Abigail Adams Letter Speaks for Women
In Pursuit essay series continues this week with historian Joseph Ellis’s examination of Abigail Adams, the outspoken second first lady.
In the founding era of America where scant letters give historians insight into Martha Washington, it is Abigail Adams, the second first lady of the United States and her prolific correspondence with her husband, John Adams, that helps fill the historic gap.
This week, In Pursuit, a bi-partisan initiative created by the Washington, D.C.-based organization More Perfect, continues its series of essays spotlighting the lessons of U.S. presidents and select first ladies with the goal of distilling their wisdom about leadership and democracy. Historian Joseph Ellis’s essay “A Courageous Voice Can Echo Across History” discusses how the “deliberative” act of writing letters during that period sent a sustaining message for generations of women to come.

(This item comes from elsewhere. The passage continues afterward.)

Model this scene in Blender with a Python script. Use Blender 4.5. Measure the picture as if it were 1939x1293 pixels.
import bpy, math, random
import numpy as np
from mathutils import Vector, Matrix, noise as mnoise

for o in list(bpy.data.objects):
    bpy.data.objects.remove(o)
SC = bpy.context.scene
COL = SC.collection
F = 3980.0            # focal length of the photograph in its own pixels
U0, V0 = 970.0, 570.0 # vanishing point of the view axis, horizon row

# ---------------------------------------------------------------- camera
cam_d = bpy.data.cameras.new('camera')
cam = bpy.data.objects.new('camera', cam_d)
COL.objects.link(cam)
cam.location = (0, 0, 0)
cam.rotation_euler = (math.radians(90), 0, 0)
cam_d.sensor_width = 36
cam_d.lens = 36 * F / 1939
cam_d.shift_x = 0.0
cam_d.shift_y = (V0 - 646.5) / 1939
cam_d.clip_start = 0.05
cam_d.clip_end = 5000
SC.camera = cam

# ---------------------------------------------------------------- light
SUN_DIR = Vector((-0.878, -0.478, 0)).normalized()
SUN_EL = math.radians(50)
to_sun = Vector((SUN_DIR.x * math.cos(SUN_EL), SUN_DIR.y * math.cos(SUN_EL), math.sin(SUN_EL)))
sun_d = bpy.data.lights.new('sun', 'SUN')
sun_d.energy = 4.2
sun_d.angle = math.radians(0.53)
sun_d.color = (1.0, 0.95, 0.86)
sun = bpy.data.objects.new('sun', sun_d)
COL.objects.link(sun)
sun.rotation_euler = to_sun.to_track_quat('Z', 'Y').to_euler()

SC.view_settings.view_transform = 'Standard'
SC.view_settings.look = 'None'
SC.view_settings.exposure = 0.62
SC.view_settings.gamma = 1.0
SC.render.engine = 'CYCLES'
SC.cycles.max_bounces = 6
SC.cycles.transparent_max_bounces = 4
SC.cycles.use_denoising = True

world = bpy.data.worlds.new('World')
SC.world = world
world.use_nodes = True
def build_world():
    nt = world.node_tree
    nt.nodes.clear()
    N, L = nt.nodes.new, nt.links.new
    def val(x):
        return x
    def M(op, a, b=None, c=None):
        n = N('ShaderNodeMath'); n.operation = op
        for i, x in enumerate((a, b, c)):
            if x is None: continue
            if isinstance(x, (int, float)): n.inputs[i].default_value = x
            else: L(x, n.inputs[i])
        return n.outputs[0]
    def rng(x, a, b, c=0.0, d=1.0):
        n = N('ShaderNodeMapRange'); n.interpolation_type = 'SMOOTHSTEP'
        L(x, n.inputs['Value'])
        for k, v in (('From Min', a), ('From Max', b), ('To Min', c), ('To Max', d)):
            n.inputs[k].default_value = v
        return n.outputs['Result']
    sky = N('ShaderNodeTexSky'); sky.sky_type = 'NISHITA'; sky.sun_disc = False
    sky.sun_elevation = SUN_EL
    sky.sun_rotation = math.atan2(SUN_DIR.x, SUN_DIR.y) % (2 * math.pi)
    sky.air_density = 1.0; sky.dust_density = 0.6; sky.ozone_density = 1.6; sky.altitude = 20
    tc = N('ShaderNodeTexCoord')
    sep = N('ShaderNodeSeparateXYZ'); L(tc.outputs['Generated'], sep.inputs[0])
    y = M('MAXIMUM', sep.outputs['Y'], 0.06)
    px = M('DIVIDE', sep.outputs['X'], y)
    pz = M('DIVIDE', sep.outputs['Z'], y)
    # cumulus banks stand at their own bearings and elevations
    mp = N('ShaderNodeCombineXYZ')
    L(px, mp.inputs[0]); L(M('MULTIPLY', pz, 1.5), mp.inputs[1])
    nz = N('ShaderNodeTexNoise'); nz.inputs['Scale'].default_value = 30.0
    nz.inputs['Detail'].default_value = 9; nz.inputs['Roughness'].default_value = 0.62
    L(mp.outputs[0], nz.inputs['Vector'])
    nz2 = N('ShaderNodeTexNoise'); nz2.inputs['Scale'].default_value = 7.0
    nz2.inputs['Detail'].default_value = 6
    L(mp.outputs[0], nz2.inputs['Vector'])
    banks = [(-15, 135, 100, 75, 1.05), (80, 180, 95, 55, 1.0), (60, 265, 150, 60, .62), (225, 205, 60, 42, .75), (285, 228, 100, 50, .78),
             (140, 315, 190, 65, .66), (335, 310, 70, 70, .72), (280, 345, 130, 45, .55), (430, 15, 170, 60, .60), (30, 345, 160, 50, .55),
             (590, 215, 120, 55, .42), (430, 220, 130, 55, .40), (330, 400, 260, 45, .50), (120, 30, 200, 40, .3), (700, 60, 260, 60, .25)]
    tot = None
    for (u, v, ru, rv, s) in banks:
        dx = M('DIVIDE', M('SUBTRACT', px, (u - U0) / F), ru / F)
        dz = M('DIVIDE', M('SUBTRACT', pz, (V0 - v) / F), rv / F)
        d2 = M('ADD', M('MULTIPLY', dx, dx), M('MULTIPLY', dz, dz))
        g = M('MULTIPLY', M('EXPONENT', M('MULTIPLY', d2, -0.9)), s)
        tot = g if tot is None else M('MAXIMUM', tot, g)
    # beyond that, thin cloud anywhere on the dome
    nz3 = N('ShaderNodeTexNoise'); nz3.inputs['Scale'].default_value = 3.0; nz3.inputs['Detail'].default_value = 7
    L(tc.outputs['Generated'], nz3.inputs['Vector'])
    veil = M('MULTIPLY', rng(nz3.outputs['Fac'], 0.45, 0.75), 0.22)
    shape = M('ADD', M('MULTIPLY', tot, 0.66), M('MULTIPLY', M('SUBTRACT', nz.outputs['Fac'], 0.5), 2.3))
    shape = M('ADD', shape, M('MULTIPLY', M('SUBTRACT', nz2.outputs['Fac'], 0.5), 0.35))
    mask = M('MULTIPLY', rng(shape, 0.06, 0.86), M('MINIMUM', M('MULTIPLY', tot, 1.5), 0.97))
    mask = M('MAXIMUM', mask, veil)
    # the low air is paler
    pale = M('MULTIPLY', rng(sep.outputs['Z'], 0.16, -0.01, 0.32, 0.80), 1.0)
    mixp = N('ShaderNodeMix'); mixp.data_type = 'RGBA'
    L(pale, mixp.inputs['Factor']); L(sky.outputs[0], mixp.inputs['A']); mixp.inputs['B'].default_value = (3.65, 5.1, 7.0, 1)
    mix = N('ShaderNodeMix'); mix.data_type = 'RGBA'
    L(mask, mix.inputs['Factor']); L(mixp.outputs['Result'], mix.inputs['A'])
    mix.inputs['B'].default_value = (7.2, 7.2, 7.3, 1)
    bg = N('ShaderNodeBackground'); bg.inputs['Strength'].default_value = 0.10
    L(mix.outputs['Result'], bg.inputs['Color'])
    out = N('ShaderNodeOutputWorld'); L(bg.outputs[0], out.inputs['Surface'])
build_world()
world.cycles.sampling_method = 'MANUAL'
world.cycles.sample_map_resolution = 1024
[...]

As a couple, Ellis writes, the Adams believed they had an “opportunity and obligation to record their thoughts” for the future. From that extensive correspondence comes what Ellis describes as the most famous letter in the entire collection, written by Abigail Adams.
She writes: “... in the new Code of Laws which I suppose it will be necessary for you to make I desire you would Remember the Ladies, and be more generous and favourable to them than your ancestors. Do not put such unlimited power into the hands of the Husbands. Remember all Men would be tyrants if they could. If particular care and attention is not paid to the Ladies we are determined to foment a Rebellion, and will not hold ourselves bound by any Laws in which we have no voice or Representation.”
Ellis describes how she went even further with this threat:
“But you must remember that Arbitrary power is like most things which are very hard … and notwithstanding all your wise Laws and Maxims we have it in our power, not only to free ourselves, but to subdue our Masters, and without violence throw both your natural and legal authority at our feet.”
The question Ellis poses to the reader asks: What to do if you are a highly intelligent New England woman with ardent political convictions about gender equality that you realize will never come into existence during your lifetime, or even for your female descendants?